A power of strife for jobs at Boyne
HUNDREDS of jobs at one of Queensland’s biggest manufacturers are under threat if surging power prices are not brought under control.
Gladstone’s Boyne Island aluminium smelter, which is majority owned by mining giant Rio Tinto, is one of only four smelters left in Australia, all of which are facing unsustainable power costs.
Rio earlier this month announced the closure of its New Zealand smelter, blaming high energy costs.
Rio chief executive JeanSebastien Jacques said earlier this year that Australian smelters such as Boyne Island were on “thin ice” due to the high electricity costs and low aluminium prices.
“The ice is actually becoming slightly thinner,” he said. The mining giant will release its half yearly results on Wednesday and provide an update on its loss-making Pacific Aluminium business.
The company is in discussions with state and federal governments and energy providers about the issue.

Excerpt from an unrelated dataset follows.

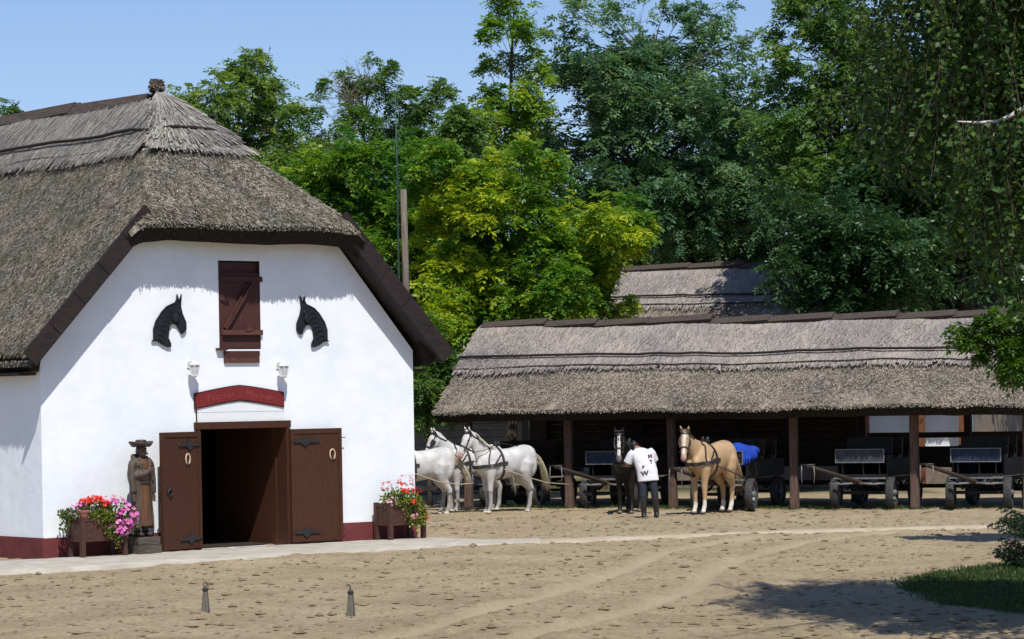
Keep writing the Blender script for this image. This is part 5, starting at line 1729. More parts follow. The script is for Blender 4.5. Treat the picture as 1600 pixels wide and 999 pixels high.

But the Boyne smelter, which employs close to 1000 people in the Gladstone region, operates under a longterm power contract that runs to 2029, making it difficult to negotiate lower energy prices.
Australian Aluminium Council executive director Marghanita Johnson said the closure of the New Zealand smelter put the focus on the sustainability of Boyne and other Australian smelters that faced similar issues around high power prices.
Ms Johnson said electricity prices in Australia were among the most expensive in the world for electricity-intensive manufacturing such as aluminium smelting.
The Boyne smelter consumes 10 per cent of the state’s electricity output. She said internationally competitive electricity prices would drive growth in the electricity-intense sector and protect good quality manufacturing jobs.
“This would move Australia’s electricity-intensive industries facing the question of survival, to being facilities able to attract capital investment,” she said.